The Coples Conundrum

Much digital ink has been spilled here on GGN regarding the situation surrounding Quinton Coples. Just a week ago, rminton posted an excellent piece detailing how Coples, from a stats-based approach, possibly improved quite a bit this past season. I am not coming from that perspective though and instead will be looking at how the Jets might be able to get optimum productivity out of Coples.

Note: none of what I am theorizing is really based on actual stats, but is more on the eye test. I understand that that's not the best way of going about things, and it's not like I've actually studied any game film on him, but just bear with me and let me know if your eye test argues with mine.


Coples in college played 2 positions: 4-3 DT and 4-3 DE. His best season from a production standpoint was his junior year, in which he posted 10 sacks playing inside at DT and was named All 1st Team ACC. Prior to his senior season, Coples was moved to 4-3 DE in the hopes that his immense athleticism could be of best use there, but he actually saw his production drop as he only posted 7.5 sacks. Still, the Jets drafted Coples in the 1st round and he produced pretty well as a rookie, finishing with 5.5 sacks while playing DE. The Jets, after drafting Sheldon Richardson, decided to move Coples to OLB to fill their void at that position. Coples had a fairly underwhelming season, finishing with just 4.5 sacks and being one of the worst pass rushing OLB's according to PFF stats.

The Problem

Coples does have various strengths. He seems to be a pretty solid run defender, both at the DE and OLB positions. He also happens to be extremely strong and can use his brute strength to his advantage. Based on both anecdotal evidence from this season, as well as his stellar work as a DT in college, Coples is really good at penetrating the pocket from the inside. When Coples plays on the inside, he has the potential to dominate. Coples also showed a lot of potential playing as a 3-4 DE in some sets this year, something noted by Xes&Oes.

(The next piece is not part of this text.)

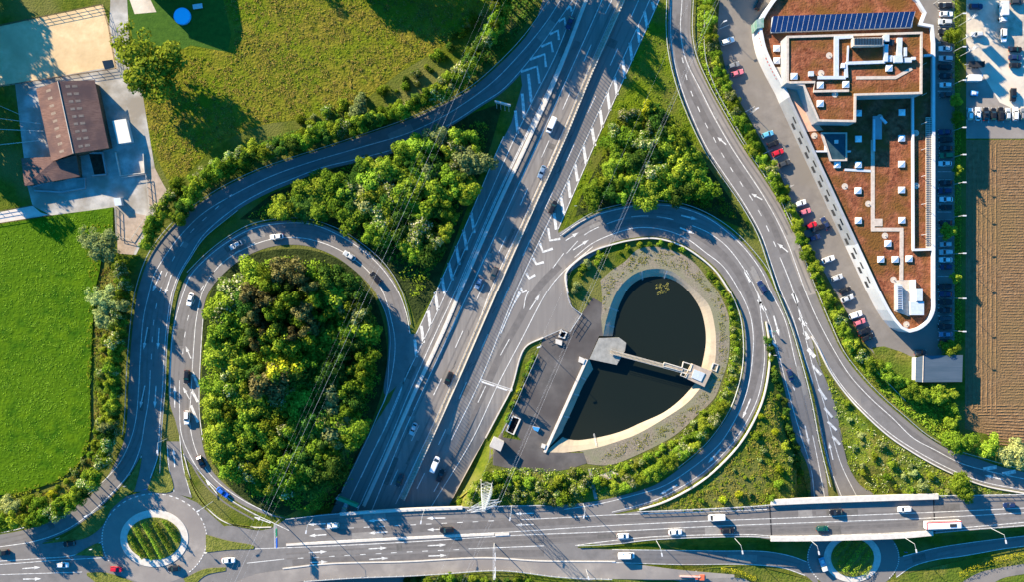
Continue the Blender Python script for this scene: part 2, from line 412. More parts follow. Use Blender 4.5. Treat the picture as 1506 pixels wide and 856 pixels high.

The problem though lies in the fact that the Jets had to use Coples at OLB this year and I think it's pretty clear that Coples struggles with various aspects of playing pass-rush OLB. While he is extremely athletic, he doesn't really have the speed at all to make a dent in the pass rush by using speed moves. He simply can't get around tackles and get can only make leeway when he somehow gets inside of them. This is far less of a problem when he plays 4-3 DE as it is much easier to get inside of the tackles when you are starting off with your hand in the dirt.

Fortunately for the Jets, but unfortunately for Coples, the Jets are absolutely stacked on the DL and there really isn't much use for Coples. Additionally, the Jets pretty much must use Coples at OLB so long as they don't have any better options. This pretty much neuters the idea of him playing at DL.

Possible Solution

I think the Jets really have to use Coples as a sort of jackknife, perhaps in the mold that Rex used Adalius Thomas in Baltimore (yes, I am aware Thomas was quicker but he could also be used at many many positions). I really don't have a problem with him playing OLB on rushing downs as I really feel he is quite capable against the run. The issue is playing him at OLB on passing downs, which just seems to be a complete waste of Coples ability. The Jets need to draft or sign a pass rush specialist so that Coples isn't needed at OLB on passing downs.

The best area for Coples to probably play on passing downs is at DT or DE (regardless of 4-3 or 3-4). While the Jets are stacked enough on the DL to the point that Coples can't be a DL starter, I really don't see why Coples can't play DL on passing downs. Damon Harrison is strictly a 2 down player, so he's going to get subbed out anyhow on passing downs. Enter Quinton Coples: if the Jets play a 3-4, they can move Mo Wilkerson inside (a position he will still dominate) and play Coples at End. If they play 4-3 on passing downs, just have Coples team up with Kenrick Ellis (whom I actually feel is a pretty gifted pass rusher for an NT) on the inside to create a fearsome front. Lastly, in the jackknife situation mentioned above, I think Rex can create mass confusion with Coples on any down. Rex can line him up at OLB and have him move to DT at the snap. Rex can do the reverse and have Coples suddenly drop back to OLB at the snap. If the defense has no idea where Coples is coming from or where he's going, it's a huge win for the Jets defense.